Le chantage
S’agissant d’une notion bien connue du grand public, il est facile d’oublier que le chantage constitue un délit exposant son auteur à de lourdes sanctions, que les menaces soient ou non mises à exécution.
Une variante de l’extorsion
Le chantage est certes une infraction sanctionnée à part entière, mais elle fait partie de l’ensemble plus large qu’est l’extorsion. Les deux infractions visent en effet à obtenir le même résultat, à savoir obtenir indûment une signature, un engagement ou une renonciation, la révélation d’un secret, la remise de fonds, de valeurs ou d’un bien quelconque. Elles diffèrent cependant dans les moyens utilisés pour parvenir à ce résultat.
Moyens et conditions
L’extorsion consiste à obtenir le résultat attendu en utilisant la violence, la menace de violence ou la contrainte. Le chantage est une variante de l’extorsion relativement la contrainte. L’infraction de chantage ne peut être retenue que lorsque l’auteur utilise la menace de révéler ou d’imputer des faits de nature à porter atteinte à l’honneur ou à la considération (art. 312-10 du Code pénal).
Il y a donc deux moments qui structurent le chantage :
- une période de menace, qui doit nécessairement être antérieure à la révélation ;
- une période postérieure à la remise indue, que la menace ait finalement été mise à exécution ou non.
La forme du chantage importe peu, il peut s’agir de menaces écrites ou verbales. En principe, le chantage ne sera caractérisé que s’il porte sur la révélation de faits inconnus. La jurisprudence a cependant déjà retenu que des faits tombés dans l’oubli et ravivés par une révélation, ou des faits faisant simplement l’objet de rumeurs et qui seraient confirmés par une révélation, peuvent également entrer dans le périmètre du chantage.
Ce qui est indûment obtenu par l’auteur du chantage peut avoir une valeur patrimoniale ou non, il peut notamment s’agir de la révélation d’informations strictement privées, qui n’ont aucune valeur marchande. La répression de ce comportement vise plus à protéger la liberté de décision de l’individu que son patrimoine. Démontrer le chantage peut ainsi être fait en prouvant qu’un acte, même non-préjudiciable à la victime, n’aurait pas été conclu s’il n’avait pas eu lieu.
Enfin, ultime condition, les faits qui seraient révélés doivent porter atteinte à l’honneur ou à la considération.

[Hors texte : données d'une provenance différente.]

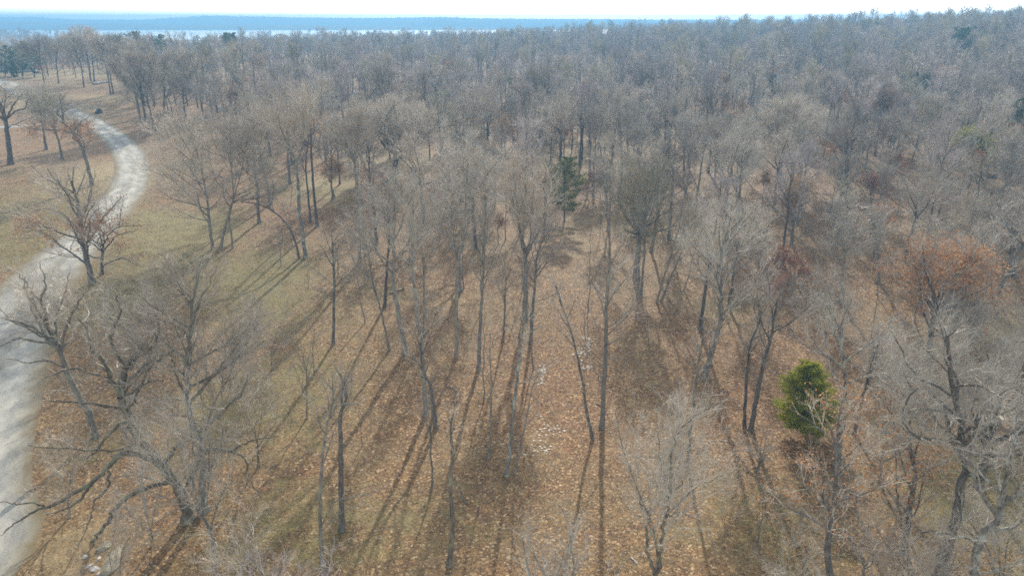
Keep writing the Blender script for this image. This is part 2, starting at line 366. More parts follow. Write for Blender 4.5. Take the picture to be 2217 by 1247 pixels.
# ------------------------------------------------------------------ tree builder
def nrm(v):
    l = math.sqrt(v[0] ** 2 + v[1] ** 2 + v[2] ** 2) or 1; return (v[0] / l, v[1] / l, v[2] / l)
def tilt(rng, d, a):
    """d turned by angle a towards a random side"""
    r = (rng.gauss(0, 1), rng.gauss(0, 1), rng.gauss(0, 1)); k = r[0] * d[0] + r[1] * d[1] + r[2] * d[2]
    p = nrm((r[0] - k * d[0], r[1] - k * d[1], r[2] - k * d[2])); c, s = math.cos(a), math.sin(a)
    return (d[0] * c + p[0] * s, d[1] * c + p[1] * s, d[2] * c + p[2] * s)
class Tree:
    def __init__(s, seed, env, st):
        s.rng = random.Random(seed); s.np = np.random.RandomState(seed)
        s.c, s.r = env                                    # crown envelope: centre, radii
        s.st = dict(sp=(.5, .42, .34), lmax=(99, .55, .5), ang=((.45, 1.0), (.5, .9), (.5, .9)), trop=.10, wig=.16, tw=1.0, twl=.8, tww=.012, maxl=3, low=0, minr=.006)
        s.st.update(st); s.tubes = []; s.tw = []
    def reach(s, p, d):
        o = [(p[i] - s.c[i]) / s.r[i] for i in range(3)]; q = [d[i] / s.r[i] for i in range(3)]
        A = sum(x * x for x in q); B = sum(o[i] * q[i] for i in range(3)); C = sum(x * x for x in o) - 1
        D = B * B - A * C
        if D < 0: return .6
        return max(.5, (-B + math.sqrt(D)) / A)
    def limb(s, p, d, L, r, lvl, pts=None):
        """one branch; level 0 = main stem, its children follow"""
        st, g = s.st, s.rng
        if pts is None:
            n = max(2, min(9, int(L / (.55 if lvl < 2 else .35)) + 1)); pts = [p]; st_ = L / n; wg = st['wig'] * (1 + .25 * lvl)
            for i in range(n):
                d = nrm((d[0] + g.gauss(0, wg), d[1] + g.gauss(0, wg), d[2] + g.gauss(0, wg * .7) + st['trop']))
                p = (p[0] + d[0] * st_, p[1] + d[1] * st_, p[2] + d[2] * st_); pts.append(p)
        n = len(pts) - 1; r1 = max(st['minr'], r * .3)
        rad = [r + (r1 - r) * (i / n) for i in range(n + 1)]
        s.tubes.append((pts, rad, lvl))
        s.sprout(pts, rad, lvl)
    def sprout(s, pts, rad, lvl, t0=None, t1=1.0):
        st, g = s.st, s.rng; n = len(pts) - 1
        seg = [math.dist(pts[i], pts[i + 1]) for i in range(n)]; L = sum(seg) or 1
        if t0 is None: t0 = (.15, .22, .18, .1)[min(lvl, 3)]
        if lvl < st['maxl']:
            k = max(1, int(L * (t1 - t0) / st['sp'][lvl] * g.uniform(.85, 1.15)))
            for j in range(k):
                t = t0 + (t1 - t0) * (j + g.random()) / k; q = min(t, .999) * L; i = 0
                while i < n - 1 and q > seg[i]: q -= seg[i]; i += 1
                f = q / (seg[i] or 1); a, b = pts[i], pts[i + 1]; p = tuple(a[m] + (b[m] - a[m]) * f for m in range(3))
                d = nrm(tuple(b[m] - a[m] for m in range(3))); rr = rad[i] + (rad[i + 1] - rad[i]) * f
                lo, hi = st['ang'][lvl]
                if lvl == 0:
                    ang = hi + (lo - hi) * ((t - t0) / max(.01, t1 - t0)) + g.gauss(0, .12)
                    az = j * 2.4 + g.gauss(0, .35); up = (0, 0, 1)
                    u = nrm((d[0] * .6, d[1] * .6, d[2])); x = nrm((u[2], 0, -u[0])); y = (u[1] * x[2] - u[2] * x[1], u[2] * x[0] - u[0] * x[2], u[0] * x[1] - u[1] * x[0])
                    dd = nrm(tuple(u[m] * math.cos(ang) + (x[m] * math.cos(az) + y[m] * math.sin(az)) * math.sin(ang) for m in range(3)))
                    Lc = s.reach(p, dd) * g.choice((g.uniform(.5, .85), g.uniform(.8, 1.12), g.uniform(.85, 1.1)))
                else:
                    dd = tilt(g, d, g.uniform(lo, hi)); dd = nrm((dd[0], dd[1], dd[2] + st['trop'] * 1.5))
                    Lc = min(s.reach(p, dd) * g.uniform(.8, 1.08), L * st['lmax'][lvl] * g.uniform(.6, 1.15) * (1.15 - .5 * t))
                if Lc < .25: continue
                rc = min(rr * .7, max(st['minr'], (.012 + .0135 * Lc) * st.get('thick', 1)))
                s.limb(p, dd, Lc, rc, lvl + 1)
        if lvl >= 1:
            k = int(L * st['tw'] * g.uniform(.45, 1.2) * (2.2, 3.2, 5.0)[min(lvl, 3) - 1] + g.random())
            for j in range(k):
                t = t0 + (1 - t0) * g.random() ** .8; q = min(t, .999) * L; i = 0
                while i < n - 1 and q > seg[i]: q -= seg[i]; i += 1
                f = q / (seg[i] or 1); a, b = pts[i], pts[i + 1]; d = nrm(tuple(b[m] - a[m] for m in range(3)))
                s.tw.append((a[0] + (b[0] - a[0]) * f, a[1] + (b[1] - a[1]) * f, a[2] + (b[2] - a[2]) * f, *d))
    # --- meshes
    def tube_mesh(s, lv):
        V = []; Q = []; base = 0
        for pts, rad, lvl in s.tubes:
            if lvl not in lv: continue
            k = (9, 6, 4, 3)[min(lvl, 3)]
            if lvl == 1 and rad[0] < .03: k = 4
            P = np.array(pts); T = np.gradient(P, axis=0); T /= (np.linalg.norm(T, axis=1)[:, None] + 1e-9)
            ref = np.array([1., 0, 0]) if abs(T[0][0]) < .8 else np.array([0, 1., 0])
            X = np.cross(T, ref); X /= (np.linalg.norm(X, axis=1)[:, None] + 1e-9); Y = np.cross(T, X)
            a = np.arange(k) / k * 2 * math.pi; rr = np.array(rad)[:, None, None]
            if lvl == 0 and rad[0] > .06: rr = rr * (1 + .10 * s.np.rand(len(pts), k)[:, :, None])
            ring = P[:, None] + rr * (np.cos(a)[None, :, None] * X[:, None] + np.sin(a)[None, :, None] * Y[:, None])
            n = len(pts); V.append(ring.reshape(-1, 3)); idx = base + np.arange(n * k).reshape(n, k); nx = np.roll(idx, -1, 1)
            Q.append(np.stack([idx[:-1], nx[:-1], nx[1:], idx[1:]], -1).reshape(-1, 4)); base += n * k
        if not V: return np.zeros((0, 3)), np.zeros((0, 4), int)
        return np.concatenate(V), np.concatenate(Q)
    def twig_mesh(s):
        st = s.st; A = np.array(s.tw); n = len(A)
        if n == 0: return np.zeros((0, 3)), np.zeros((0, 4), int), A
        r = s.np
        def side(D, ang):
            q = r.normal(size=D.shape); q -= (q * D).sum(1)[:, None] * D; q /= np.linalg.norm(q, axis=1)[:, None]
            o = D * np.cos(ang)[:, None] + q * np.sin(ang)[:, None]; o[:, 2] += st['trop'] * 2.2; return o / np.linalg.norm(o, axis=1)[:, None]
        def ribbon(p, d, L, w):
            m = len(p); cv = r.normal(0, .16, (m, 3)); cv[:, 2] += st['trop']
            p1 = p + d * (L * .5)[:, None]; d2 = d + cv; d2 /= np.linalg.norm(d2, axis=1)[:, None]; p2 = p1 + d2 * (L * .5)[:, None]
            q = r.normal(size=(m, 3)); q -= (q * d).sum(1)[:, None] * d; q /= np.linalg.norm(q, axis=1)[:, None]; w = w[:, None]
            v = np.stack([p - q * w * .5, p + q * w * .5, p1 + q * w * .36, p1 - q * w * .36, p2 + q * w * .12, p2 - q * w * .12], 1).reshape(-1, 3)
            b = np.arange(m)[:, None] * 6; return v, np.concatenate([b + [[0, 1, 2, 3]], b + [[3, 2, 4, 5]]]), p1, p2, d2
        P, D = A[:, :3], A[:, 3:]; L = r.uniform(.45, 1.1, n) * st['twl']; w = np.full(n, st['tww'])
        d = side(D, r.uniform(.35, .95, n)); v0, f0, p1, p2, d2 = ribbon(P, d, L, w)
        Vs, Fs = [v0], [f0]; off = len(v0); ends = [p2, p1]
        for k in range(st.get('sub', 2)):
            t = r.uniform(.25, .9, n)[:, None]; pp = np.where(t < .5, P + (p1 - P) * t * 2, p1 + (p2 - p1) * (t * 2 - 1))
            v, f, a1, a2, _ = ribbon(pp, side(d2, r.uniform(.4, .9, n)), L * r.uniform(.35, .65, n), w * .75); Vs.append(v); Fs.append(f + off); off += len(v); ends.append(a2)
        return np.concatenate(Vs), np.concatenate(Fs), np.concatenate(ends)
    def leaf_mesh(s, ends, frac, size, per=1, low=None):
        r = s.np; e = ends[r.rand(len(ends)) < frac]
        if low is not None: e = ends[(ends[:, 2] < np.quantile(ends[:, 2], .4)) & (r.rand(len(ends)) < frac * 2)]
        e = np.repeat(e, per, 0) + r.normal(0, size * .9, (len(e) * per, 3))
        return quads(r, e, size)
def quads(r, e, size, flat=0.):
    n = len(e); a = r.normal(size=(n, 3)); a[:, 2] *= (1 - flat); a /= np.linalg.norm(a, axis=1)[:, None]
    b = r.normal(size=(n, 3)); b[:, 2] *= (1 - flat); b -= (b * a).sum(1)[:, None] * a; b /= np.linalg.norm(b, axis=1)[:, None]
    s_ = (size * r.uniform(.6, 1.25, n))[:, None]
    v = np.stack([e - a * s_ * .6, e - b * s_ * .32 + a * s_ * .05, e + a * s_ * .6, e + b * s_ * .32 + a * s_ * .05], 1).reshape(-1, 3)
    return v, np.arange(n * 4).reshape(n, 4)

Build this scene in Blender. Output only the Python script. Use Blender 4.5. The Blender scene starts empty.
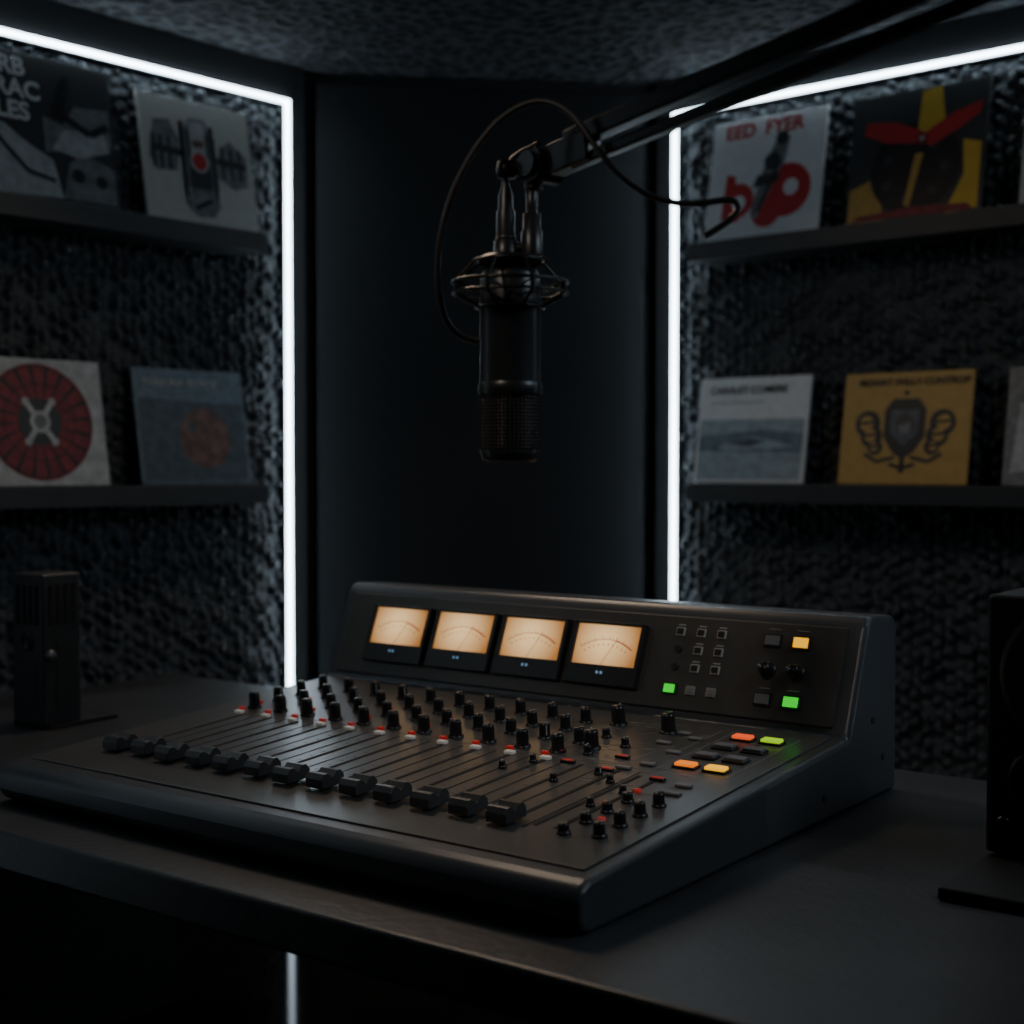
import bpy, math, random
import numpy as np
from mathutils import Vector, Matrix
random.seed(4)
C=bpy.context.scene.collection
# ---------------------------------------------------------------- materials
def mat(name,col,rough=.5,metal=0.,emis=None,es=0.,var=0.,vscale=20.,bump=0.,bscale=80.,spec=.5,detail=4):
    m=bpy.data.materials.new(name); m.use_nodes=True
    nt=m.node_tree; b=nt.nodes['Principled BSDF']
    b.inputs['Roughness'].default_value=rough; b.inputs['Metallic'].default_value=metal
    b.inputs['Base Color'].default_value=(*col,1)
    b.inputs['Specular IOR Level'].default_value=spec
    tc=nt.nodes.new('ShaderNodeTexCoord')
    if var>0:
        n=nt.nodes.new('ShaderNodeTexNoise'); n.inputs['Scale'].default_value=vscale; n.inputs['Detail'].default_value=detail
        nt.links.new(tc.outputs['Object'],n.inputs['Vector'])
        r=nt.nodes.new('ShaderNodeValToRGB'); r.color_ramp.elements[0].position=.3; r.color_ramp.elements[1].position=.7
        r.color_ramp.elements[0].color=(*[c*(1-var) for c in col],1)
        r.color_ramp.elements[1].color=(*[min(1,c*(1+var)) for c in col],1)
        nt.links.new(n.outputs['Fac'],r.inputs['Fac']); nt.links.new(r.outputs['Color'],b.inputs['Base Color'])
    if bump>0:
        n2=nt.nodes.new('ShaderNodeTexNoise'); n2.inputs['Scale'].default_value=bscale; n2.inputs['Detail'].default_value=detail
        nt.links.new(tc.outputs['Object'],n2.inputs['Vector'])
        bp=nt.nodes.new('ShaderNodeBump'); bp.inputs['Strength'].default_value=bump; bp.inputs['Distance'].default_value=.01
        nt.links.new(n2.outputs['Fac'],bp.inputs['Height']); nt.links.new(bp.outputs['Normal'],b.inputs['Normal'])
    if emis:
        b.inputs['Emission Color'].default_value=(*emis,1); b.inputs['Emission Strength'].default_value=es
    return m
M_body=mat('console_metal',(.085,.090,.097),.34,.4,var=.08,vscale=6,bump=.03,bscale=400)
M_deck=mat('console_deck',(.105,.103,.101),.31,.4,var=.1,vscale=8)
M_panel=mat('console_panel',(.080,.074,.068),.36,.3,var=.1,vscale=8)
M_black=mat('black_plastic',(.014,.014,.015),.35,var=.1)
M_matte=mat('matte_black',(.012,.013,.014),.55,var=.1)
M_knob=mat('knob_plastic',(.016,.016,.017),.30)
M_cap=mat('fader_cap_plastic',(.050,.050,.051),.33)
M_slot=mat('slot_black',(.003,.003,.003),.8)
M_print=mat('deck_print',(.45,.45,.44),.6)
M_dim=mat('deck_print_dim',(.24,.24,.24),.6)
M_white=mat('white_button',(.7,.69,.66),.5,emis=(1,.9,.8),es=.06)
M_redb=mat('red_button',(.48,.03,.025),.4,emis=(1,.03,.02),es=.12)
M_gray=mat('gray_button',(.18,.18,.19),.5)
M_green=mat('green_lit',(.01,.4,.02),.4,emis=(.0,1,.02),es=.75)
M_yellow=mat('yellow_lit',(.7,.4,.01),.4,emis=(1,.46,.0),es=1.2)
M_yg=mat('yellowgreen_lit',(.4,.5,.01),.4,emis=(.5,1,.0),es=.65)
M_orange=mat('orange_lit',(.8,.2,.01),.4,emis=(1,.22,.01),es=.9)
M_redlit=mat('redorange_lit',(.8,.1,.01),.4,emis=(1,.10,.02),es=.9)
M_blue=mat('blue_mark',(.2,.4,.6),.4,emis=(.3,.6,1),es=.3)
M_ink=mat('meter_ink',(.05,.02,.01),.6)
M_redink=mat('meter_red_ink',(.5,.02,.01),.6,emis=(.8,.05,.02),es=.2)
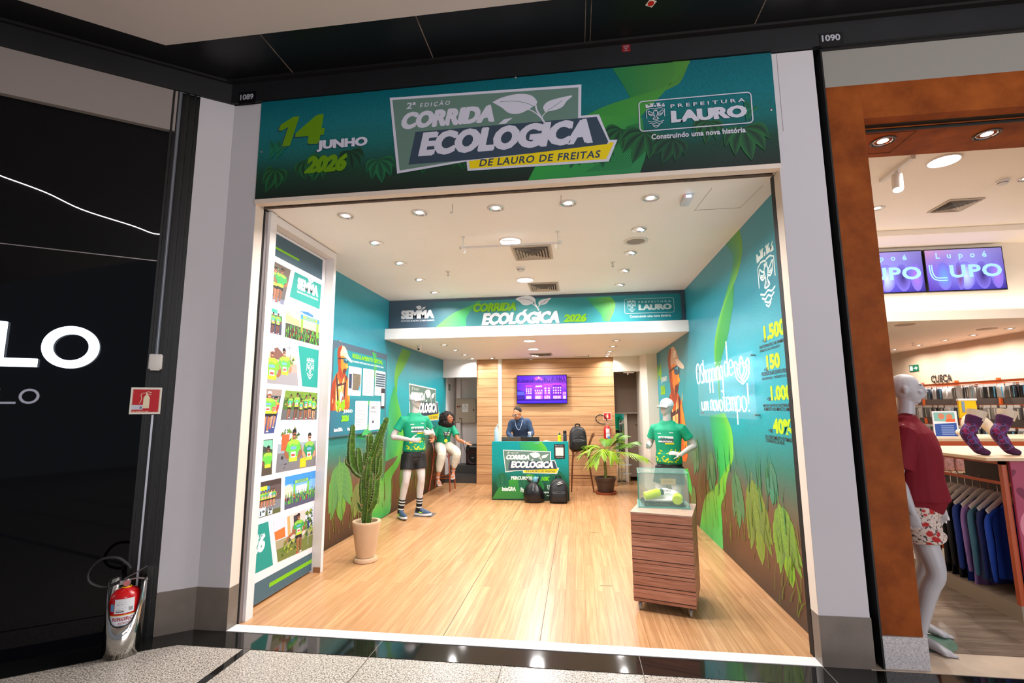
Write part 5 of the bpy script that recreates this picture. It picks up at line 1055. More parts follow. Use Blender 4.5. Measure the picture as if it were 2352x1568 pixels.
mb = MB(); n = 40; rings = []; prof = [(.10, 0), (.150, .012), (.172, .06), (.176, .13), (.16, .20), (.125, .26), (.085, .30), (.055, .325), (.05, .335)]
for i, (rr, z) in enumerate(prof):
    rings.append([(rr*(1+.16*noise.noise(Vector((math.cos(a)*2.2, math.sin(a)*2.2, z*5+3)))+.05*math.sin(a*9+z*14)*(z/.33))*1.05*math.cos(a), rr*(1+.16*noise.noise(Vector((math.cos(a)*2.2, math.sin(a)*2.2, z*5)))+.05*math.sin(a*9+z*14)*(z/.33))*.8*math.sin(a), z) for a in [2*PI*k/n for k in range(n)]])
mb.loft(rings); mb.build('bag_body', mat('black_polythene', (24, 22, 24), .28, bump=.5, bscale=22), t, world=False)
for sx, tp in ((-1, (-.13, .0, .40)), (1, (.11, .01, .43))): mb = MB(); mb.tube(catmull([(sx*.02, 0, .32), (sx*.07, 0, .35), tp], 4), [(.03, .012)]*3+[(.026, .01)]*3+[(.016, .006), (.01, .004), (.004, .003)], 8); mb.build('knotted_ear', _M['black_polythene'], t, world=False)
mb = MB(); mb.ell((.03, .01, .37), (.05, .04, .06), 12, 8); mb.build('blue_lining', mat('blue_plastic_film', (90, 150, 170), .3, bump=.4, bscale=30), t, world=False)
# ---------------------------------------------------------------- potted cactus
M_clay = mat('sand_ceramic', (196, 164, 132), .35, var=.03); M_soil = mat('dark_soil', (44, 32, 24), .9, bump=.6, bscale=60)
M_cact = mat('cactus_green', (62, 92, 24), .4, var=.45, vscale=22, bump=.1, bscale=40); M_spine = mat('cactus_spine', (200, 180, 130), .5)
t = thing('potted_cactus', 'tall branching cactus in a sand coloured vase by the left wall mural', 'potted plant', (-2.30, 5.19, 0))
MB().lathe([(.115, 0), (.122, .006), (.124, .035), (.118, .045), (.105, .045)], n=40, cap1=True).build('saucer', M_clay, t, world=False)
MB().lathe([(.088, .045), (.094, .05), (.108, .12), (.126, .24), (.142, .34), (.151, .395), (.153, .41), (.149, .418), (.118, .416), (.112, .405), (.108, .37), (.10, .365)], n=44, cap1=False).build('vase', M_clay, t, world=False)
MB().lathe([(.108, .375), (.01, .380)], n=20).build('soil', M_soil, t, world=False)
def cstem(name, pts, rad, par, ribs=5, tw=.3, spines=True, sub=None):
    C_ = catmull(pts, 7); N = len(C_); mb = MB(); rings = []; n = ribs*6; prev = Vector((1, 0, 0)); R_ = []
    seg = len(rad)-1
    for i in range(N):
        s_ = i/(N-1)*seg; j = min(int(s_), seg-1); R_.append(rad[j]+(rad[j+1]-rad[j])*(s_-j))
    sp = MB()
    for i in range(N):
        tt = (C_[min(i+1, N-1)]-C_[max(i-1, 0)]).normalized(); a = (prev-tt*prev.dot(tt)).normalized(); b = tt.cross(a); prev = a; R = R_[i]*(1+.07*math.sin(i*2.1)); rg = []
        for k in range(n):
            th = 2*PI*k/n; c = .5+.5*math.cos(th*ribs); rr = R*(.50+.50*c**1.2); rg.append(C_[i]+(a*math.cos(th)+b*math.sin(th))*rr)
        rings.append(rg)
        if spines and i % 1 == 0 and R > .012:
            for q in range(ribs):
                th = 2*PI*q/ribs; d = a*math.cos(th)+b*math.sin(th); p = C_[i]+d*R*.97
                for e in (-.6, .5): sp.tube([p, p+(d+tt*e+b*e*.4).normalized()*.014], [.0014, .0004], 3)
    tip = C_[-1]+(C_[-1]-C_[-2]).normalized()*R_[-1]*.9; rings.append([tip+(v-C_[-1])*.45 for v in rings[-1]]); mb.loft(rings); o = mb.build(name, M_cact, par, world=False)
    if spines: sp.build('spines', M_spine, o, world=False, kind='stuff', smooth=False)
    return o
cstem('main_stem', [(0, 0, .36), (.0, 0, .45), (.015, 0, .7), (.0, .0, .95)], [.03, .055, .06, .06, .055], t, 5)
cstem('branch', [(.02, -.01, .50), (.07, .0, .62), (.085, .02, .85), (.09, .02, 1.05), (.10, .02, 1.16)], [.02, .045, .045, .04, .025], t, 4)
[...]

Sanctions du chantage et exceptions
Le chantage est une version allégée de l’extorsion, les faits reprochés à l’auteur sont de moindre gravité par rapport à la violence ou la menace de violence. Cela explique que le chantage soit sanctionné moins sévèrement. Le maître chanteur s’expose à un emprisonnement de 5 ans et 75 000 euros d’amende. Si la menace est mise à exécution, la punition de ce délit est aggravée à 7 ans de prison et 100 000 euros d’amende (art. 312-11 du Code pénal.)
Reste le cas particulier de la menace de recourir aux voies de droit. De manière générale, les juridictions sont réticentes à prononcer une condamnation à l’encontre d’une personne qui menace simplement d’une action en justice, s’agissant d’un droit reconnu à tous. Comme pour chaque droit cependant, la jurisprudence veille à ce que l’exercice d’une prérogative ne dégénère pas en abus de droit.